FETÖ soruşturması kapsamında tutuklu bulunan eski Yaşam Boyu Eğitim Merkezi Müdürü Orhan Adıgüzel, mahkemedeki ifadesinde suçlamaları reddetti. Adıgüzel, "FETÖ üyeliği ve görevi kötüye kullanmak suçlamalarını kabul etmiyorum. Yaşam Boyu Eğitim Merkezi ilk kurulduğunda A4 kağıdı üzerine adı yazılıp kapı girişine atılmış, 1 masa, 2 sandalye ve çalışmayan bilgisayarlardan oluşan atıl vaziyette olan bir yerdi.
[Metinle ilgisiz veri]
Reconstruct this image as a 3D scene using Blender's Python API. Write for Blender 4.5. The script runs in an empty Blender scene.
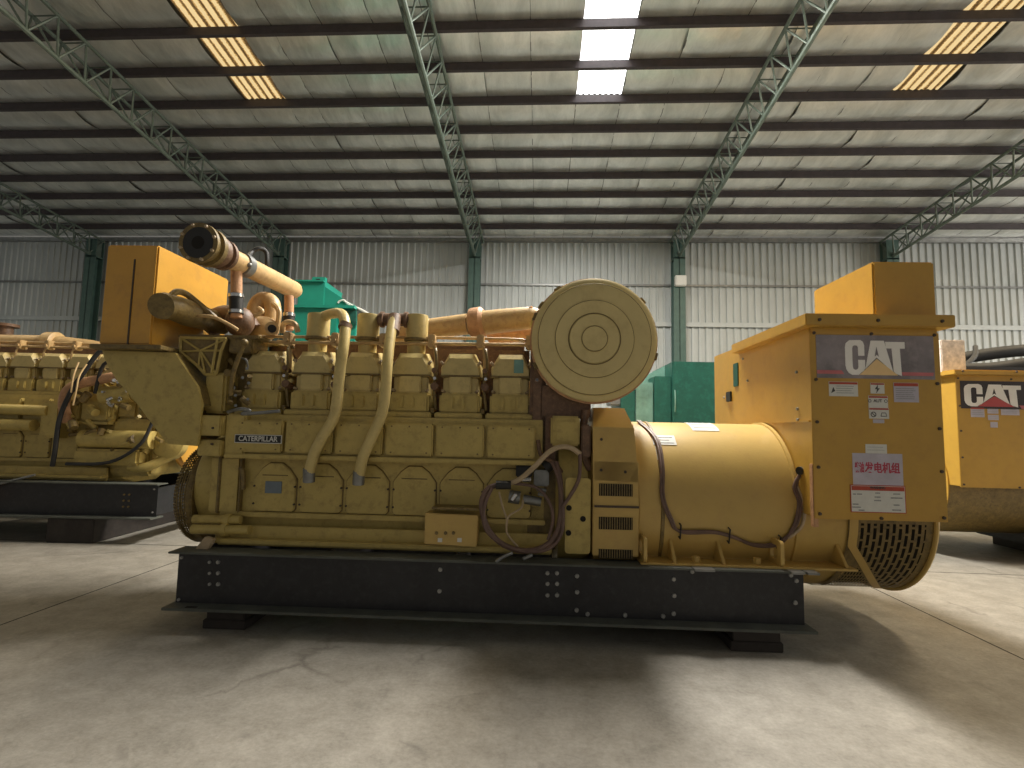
import bpy, bmesh, math, random
from mathutils import Vector, Matrix
random.seed(7)
C = bpy.context.scene
COL = C.collection
PI = math.pi
# ------------------------------------------------------------------ camera model
F, PITCH, ROLL, YAW = 518.3, 0.0874, 0.0215, 0.0549
HC = 1.5
def _R():
    cy, sy = math.cos(YAW), math.sin(YAW); cp, sp = math.cos(PITCH), math.sin(PITCH); cr, sr = math.cos(ROLL), math.sin(ROLL)
    Rz = Matrix(((cy, sy, 0), (-sy, cy, 0), (0, 0, 1)))
    Rx = Matrix(((1, 0, 0), (0, cp, sp), (0, -sp, cp)))
    A = Matrix(((1, 0, 0), (0, 0, -1), (0, 1, 0)))
    Rr = Matrix(((cr, -sr, 0), (sr, cr, 0), (0, 0, 1)))
    return Rr @ A @ Rx @ Rz
RM = _R()
cam = bpy.data.cameras.new('camera'); camo = bpy.data.objects.new('camera', cam); COL.objects.link(camo)
r, d, fw = Vector(RM[0]), Vector(RM[1]), Vector(RM[2])
M = Matrix.Identity(4)
for i in range(3):
    M[i][0] = r[i]; M[i][1] = -d[i]; M[i][2] = -fw[i]
M.translation = Vector((0, 0, HC)); camo.matrix_world = M
cam.sensor_fit = 'HORIZONTAL'; cam.sensor_width = 36; cam.lens = F/1024*36; cam.clip_end = 200
C.camera = camo
GZ = 0.0132
def meas(px, py, Y, rz=GZ):
    """machine-frame point at depth Y measured off the survey photograph"""
    v = RM.transposed() @ Vector(((px-512)/F, (py-384)/F, 1))
    v = Matrix.Rotation(-rz, 3, 'Z') @ v
    v = v*(Y/v.y); v.z += HC
    return v
def X(px, py, Y): return meas(px, py, Y).x
def Z(px, py, Y): return meas(px, py, Y).z

# ------------------------------------------------------------------ materials
def mat(name, col, rough=.5, metal=0., var=.12, scale=6., bump=0., bscale=40., dirt=None, dirt_amt=.35, spec=.5, stretch=(1, 1, 1)):
    m = bpy.data.materials.new(name); m.use_nodes = True
    nt = m.node_tree; N = nt.nodes; L = nt.links; b = N['Principled BSDF']
    b.inputs['Roughness'].default_value = rough; b.inputs['Metallic'].default_value = metal
    b.inputs['Specular IOR Level'].default_value = spec
    tc = N.new('ShaderNodeTexCoord'); mp = N.new('ShaderNodeMapping'); mp.inputs['Scale'].default_value = stretch
    L.new(tc.outputs['Object'], mp.inputs['Vector'])
    n = N.new('ShaderNodeTexNoise'); n.inputs['Scale'].default_value = scale; n.inputs['Detail'].default_value = 6; n.inputs['Roughness'].default_value = .62
    L.new(mp.outputs[0], n.inputs['Vector'])
    r = N.new('ShaderNodeValToRGB'); r.color_ramp.elements[0].position = .3; r.color_ramp.elements[1].position = .7
    c0 = [max(0, c*(1-var)) for c in col]; c1 = [min(1, c*(1+var)) for c in col]
    r.color_ramp.elements[0].color = (*c0, 1); r.color_ramp.elements[1].color = (*c1, 1)
    L.new(n.outputs['Fac'], r.inputs[0]); out = r.outputs[0]
    if dirt:
        n2 = N.new('ShaderNodeTexNoise'); n2.inputs['Scale'].default_value = scale*2.7; n2.inputs['Detail'].default_value = 8; n2.inputs['Roughness'].default_value = .7
        L.new(mp.outputs[0], n2.inputs['Vector'])
        r2 = N.new('ShaderNodeValToRGB'); r2.color_ramp.elements[0].position = .5; r2.color_ramp.elements[1].position = .72
        r2.color_ramp.elements[0].color = (0, 0, 0, 1); r2.color_ramp.elements[1].color = (dirt_amt, dirt_amt, dirt_amt, 1)
        L.new(n2.outputs['Fac'], r2.inputs[0])
        mx = N.new('ShaderNodeMix'); mx.data_type = 'RGBA'
        L.new(r2.outputs[0], mx.inputs['Factor']); L.new(out, mx.inputs['A']); mx.inputs['B'].default_value = (*dirt, 1)
        out = mx.outputs['Result']
    L.new(out, b.inputs['Base Color'])
    if bump:
        n3 = N.new('ShaderNodeTexNoise'); n3.inputs['Scale'].default_value = bscale; n3.inputs['Detail'].default_value = 4
        L.new(mp.outputs[0], n3.inputs['Vector'])
        bp = N.new('ShaderNodeBump'); bp.inputs['Strength'].default_value = bump; bp.inputs['Distance'].default_value = .01
        L.new(n3.outputs['Fac'], bp.inputs['Height']); L.new(bp.outputs[0], b.inputs['Normal'])
    return m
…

Ben Yaşam Boyu Eğitim Merkezi’ne müdür olarak atandığım zaman, bana yapılan bir hakaret mi yoksa orayı düzgün bir hale getirecek kişi olarak mı ödüllendirildim diye kendi kendime sorular soruyordum. Ben müdür olarak atandıktan 30 ay sonra 10 bin öğrencisi olup 5 bin öğrenciye sertifika veren bir eğitim yuvası haline gelmiştir" diye konuştu.

…..

SDÜ Eski Rektörü Prof. Dr. Hasan İbicioğlu'na özel kalem müdürlüğü yapan tutuklu sanık Süleyman Solmaz da ifadesinde şunları söyledi: "FETÖ Terör Örgütü üyesi olmak, resmi belgede sahtecilik ve himmet toplama suçlaması ile tutuklu bulunuyorum ve suçlamaların hiçbirisini kabul etmiyorum. İl imamı olduğu iddia edilen Osman Demirhan’ı tanımam ve ne telefonla ne de başka bir yerde görüşmüşlüğüm yoktur. SDÜ eski rektörü Hasan İbicioğlu ile yurtdışına çıkış ve giriş kayıtlarımız vardır. Bu kayıtlar Türkiye Odalar ve Borsalar Birliği(TOBB) tarafından finanse edilen ve dönemin Başbakanı Cumhurbaşkanımız Recep Tayyip Erdoğan’ın gittiği yurtdışı ziyaretlerinde heyet olarak davet edilmemiz üzerine gittiğimiz ziyaretlerdir. Bu ziyaretlere gitmeden önce devlet memuru olmam dolayısı ile üstlerime yazılı olarak bildirmek şartı ile yıllık iznimi kullanıyordum ve o şekilde gidiyordum.

………

İddianamede geçen bir internet haber sitesi sahibi Mehmet Güngör, ifadesinde 'SDÜ’de himmet toplayanlardan birisidir' diyor fakat aynı ifadede adı geçen SDÜ Güvenlik ve Koruma Müdürü Alim Çobankaya’nın hiçbir şekilde ifadesi bile alınmamıştır. Bu da demek oluyor ki Güngör’ün ifadesinde söyledikleri sadece benim için uygulanıyor. Suçlamaları kabul etmiyorum ve beraatimi istiyorum."

 

Bu haber 802 kez okunmuştur.
  Yükleniyor...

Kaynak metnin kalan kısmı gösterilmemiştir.